## Instructions to follow
Tally the lines holding the string "from" and reply with that number alone.

## Collected material
+-------+
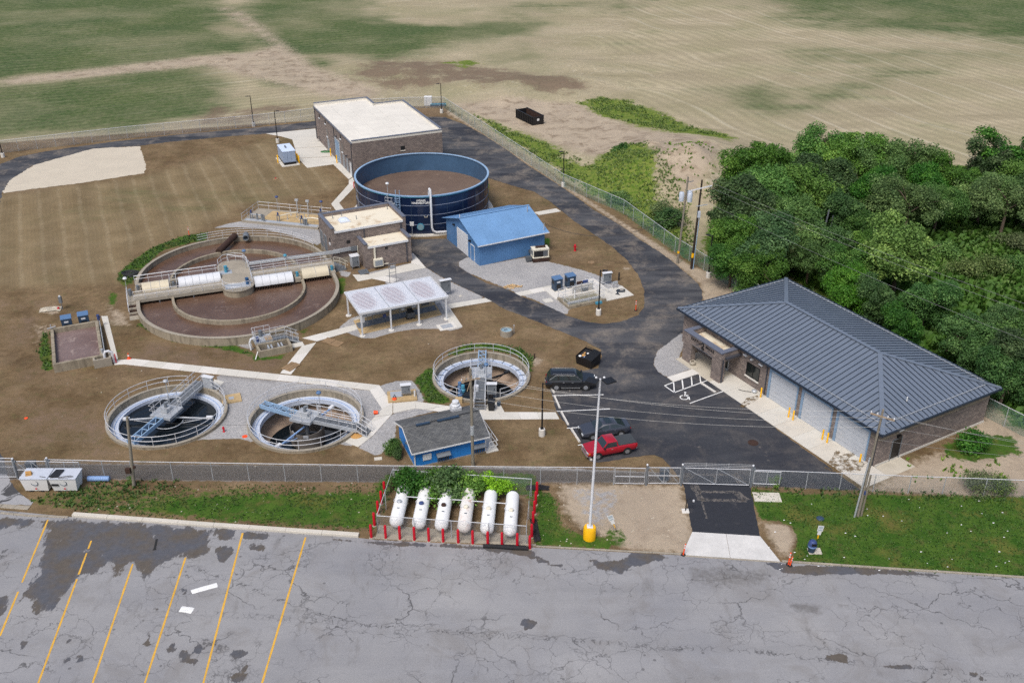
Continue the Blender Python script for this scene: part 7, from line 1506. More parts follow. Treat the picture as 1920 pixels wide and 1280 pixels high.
redpost(G(*P6(1600,905)), 'red bollard at the corner right of the car park row, next to the black roll')
for k,(x,y) in enumerate(((1617,800),(1630,685),(1641,590),(1653,505),(1664,418))): redpost(G(*P6(x,y)), 'red bollard %s from the front along the right side of the cage' % ordn[k+1])
for k,(x,y) in enumerate(((203,697),(236,592),(266,500),(294,415))): redpost(G(*P6(x,y)), 'red bollard %s from the front along the left side of the cage' % ordn[k])
a, b = G(*P6(1180,893)), G(*P6(1588,914)); q = thing('fabric_roll', 'long black fabric roll lying at the foot of the red bollards', 'roll', a, atan2(b.y-a.y,b.x-a.x)); MB().tube([(0,0,.17),(1,.03,.18),(2.5,-.03,.17),((b-a).length,0,.17)], .17, 10).obj('roll', M['fabricblack'], q, smooth=True)
MB().add([(1.2,.15,.05),(3.6,.15,.05),(3.4,.5,.02),(1.5,.6,.02),(1.2,.15,.1),(3.6,.15,.12),(3.4,.5,.05),(1.5,.6,.06)],PF).obj('loose_end', M['fabricblack'], q)
def crumple(loc, sx, sy, h, label, m, name, cat, rz=0, seed=1, n=9):
    r = random.Random(seed); t = thing(name, label, cat, loc, rz); vs = []
    for j in range(n):
        for i in range(n):
            u, v = i/(n-1)-.5, j/(n-1)-.5; e = max(0, 1-(abs(2*u)**4+abs(2*v)**4)*.5); vs.append((u*sx*(1+r.uniform(-.06,.06)), v*sy*(1+r.uniform(-.06,.06)), .02+h*e*r.uniform(.1,1)))
    MB().add(vs, [(j*n+i,j*n+i+1,(j+1)*n+i+1,(j+1)*n+i) for j in range(n-1) for i in range(n-1)]).obj('sheet', m, t); return t
crumple(G(*P6(1650,740)), .55, 2.9, .35, 'black silt fabric bunched against the right cage fence', M['fabricblack'], 'silt_fabric', 'fabric', .1, 3)
crumple(G(*P6(1670,360)), 2.0, .7, .3, 'folded black sheet lying behind the right red bollards', M['fabricblack'], 'black_sheet', 'fabric', 0, 4)
# ------------------------------------------------------------------ perimeter fences and gates
fence('front chain link fence running along the gravel strip from the left gate', GL([(92,893),(250,897),(400,899.5),(740,905),(1150,908.5)]), 1.85)
fence('front chain link fence right of the drive gate across the lawn edge', GL([(1409,913),(1510,917),(1636,922),(1702,925),(1766,927),(1920,933),(2150,943)]), 1.85)
fence('short chain link fence stub beyond the left gate', GL([(-160,886),(30,891)]), 1.85, mid=True)
fence('long greenish chain link fence along the right perimeter road', GL([(833,203),(956,284),(1056,351),(1169,401),(1265,473),(1378,543),(1620,668),(1840,778),(1925,822),(2150,925)]), 2.15, m='fencegreen', w=.008)
fence('back chain link fence between the field and the perimeter road', GL([(-500,330),(-200,306),(0,288),(240,260),(475,238),(594,224)]), 2.2, w=.007)
fence('back chain link fence behind the large white roofed building', GL([(696,207),(767,203.5),(833,203)]), 2.2, w=.007)
def gate(label, a, b, h, name='sliding_gate', rails=(.12,.95,1.8), diag=True, barbed=False, inset=0):
    a, b = Vector(a), Vector(b); L = (b-a).length; t = thing(name, label, 'gate', a, atan2(b.y-a.y,b.x-a.x))
    for z in rails: MB().tube([(.05,0,z),(L-.05,0,z)], .035, 6).obj('gate_rail', M['rail'], t)
    for x in (.06, L*.5, L-.06): MB().cyl((x,0,rails[0]),(x,0,rails[-1]),.035,n=6).obj('upright', M['galv'], t)
    if diag: MB().tube([(.1,0,rails[-1]),(L*.5,0,rails[0])], .025, 5).tube([(L*.5,0,rails[-1]),(L-.1,0,rails[0])], .025, 5).obj('brace', M['galv'], t)
    stuff(wiremesh([(Vector((.05,0,0)),Vector((L-.05,0,0)))], rails[-1]-.12, .12, w=.006).obj('wire_mesh', M['fencewire'], t, fix=False))
    if barbed:
        for z in (2.0,2.15,2.3): MB().tube([(0,0,z),(L,0,z)], .012, 4).obj('barbed_strand', M['galv'], t)
        for x in (L*.33,L*.66): MB().cyl((x,0,1.8),(x,.02,2.38),.02).obj('arm', M['galv'], t)
    return t
def gatepost(p, h, label):
    t = thing('gate_post', label, 'post', p, 0, 'steel gate posts'); MB().cyl((0,0,0),(0,0,h),.09,n=10).obj('post', M['galv_dark'], t); MB().ball((0,0,h+.05), .1, 8, 5).obj('cap', M['whitemetal'], t); MB().cbox((.1,0,h-.25),(.2,.16,.16)).obj('roller_bracket', M['galv_dark'], t)
gatepost(G(1211,909.5), 2.15, 'grey steel gate post left of the cabinet at the drive gate'); gatepost(G(1276.5,910), 2.2, 'grey steel gate post between the cabinet and the black drive'); gatepost(G(1407,913), 2.25, 'grey steel gate post right of the black drive'); gatepost(G(34,897), 2.1, 'grey steel gate post at the left end of the front fence'); gatepost(G(97,896), 2.1, 'grey steel gate post right of the left tote bin')
gate('wide sliding mesh gate with barbed wire across the black drive', G(1278,908), G(1405,911.5), 1.85, rails=(.15,1.8), barbed=True); gate('braced tail section of the drive gate in front of the cabinet', G(1213,907.5), G(1275,908), 1.8)
gate('short railed fence panel left of the drive gate', G(1151,908), G(1209,909), 1.8, 'fence_section', (.15,.9,1.8), False); gate('short railed panel right of the drive gate', G(1409.5,914.5), G(1461,916.5), 1.8, 'fence_section', (.5,1.8), False)
gate('braced tail of the left sliding gate behind the white tote bins', G(35,896), G(96,895.5), 1.8, rails=(.15,.9,1.8)); gate('left sliding gate leaf at the picture edge', G(-120,896), G(33,896), 1.8, rails=(.15,1.8), diag=False); gate('short railed panel right of the left gate posts', G(98,896.5), G(156,897.5), 1.8, 'fence_section', (.9,1.8), False)
for p, l in ((G(1245,906.5), 'dark grey gate operator cabinet beside the drive gate'), (G(60,893), 'dark grey gate operator cabinet behind the tote bins')):
    t = thing('gate_operator', l, 'cabinet', p+Vector((0,.35,0))); MB().box(-.38,.38,-.25,.25,.25,1.25).obj('body', M['bluebox'], t); MB().box(-.42,.42,-.3,.3,1.25,1.33).obj('lid', M['louver'], t); MB().box(-.25,.25,-.2,.2,0,.25).obj('leg', M['galv'], t); MB().box(-.3,.3,-.27,-.252,.4,1.1).obj('door', M['bluebox'], t)
c = G(1285,958); t = thing('card_reader', 'black bent pipe card reader post left of the black drive', 'post', c); MB().box(-.3,.3,-.3,.3,0,.06).obj('base', M['concrete_b'], t); MB().tube([(0,0,.05),(.03,0,1.15),(.12,0,1.3),(.55,0,1.32)], .045, 6).obj('post', M['black'], t); MB().cbox((.6,0,1.1),(.14,.14,.16)).obj('reader', M['whitemetal'], t); MB().tube([(.06,0,.95),(.55,0,1.0)], .03, 5).obj('arm', M['black'], t)
# ------------------------------------------------------------------ lamps, poles and wires
def lamp(base, label, az, h=5.75):
    t = thing('street_lamp', label, 'lamp post', base, az, 'black lamp posts'); MB().lathe((0,0,0), [(.31,0),(.31,.72),(.27,.78),(.01,.78)], 16).obj('footing', M['concrete_b'], t); MB().cbox((0,0,.82),(.3,.3,.08)).obj('base_plate', M['black'], t)
    MB().cyl((0,0,.8),(0,0,h),.085,.065,10).obj('pole', M['black'], t); a = MB().cyl((0,0,h-.1),(.3,0,h-.08),.04).obj('arm', M['black'], t); MB().add([(.28,-.17,h-.12),(.85,-.15,h-.1),(.85,.15,h-.1),(.28,.17,h-.12),(.28,-.17,h-.03),(.85,-.13,h-.04),(.85,.13,h-.04),(.28,.17,h-.03)],PF).obj('lamp_head', M['black'], a)
for p, l, az in (((6,295),'black lamp post at the far left bend of the perimeter road',0),((476,237),'black lamp post by the back fence left of the large masonry building',200),((521,268),'black lamp post behind the pale blue generator',10),((828,212),'black lamp post at the corner behind the large masonry building',190),((1056,350),'black lamp post beside the right fence beyond the sky blue building',190),((1328,520),'black lamp post by the right fence in front of the trees',150),((1122,590),'black lamp post on the dirt in front of the white channel',0),((1016,816),'black lamp post on the dirt left of the parked cars',10)): lamp(G(*p), l, radians(az))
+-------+
## Response for this exercise
4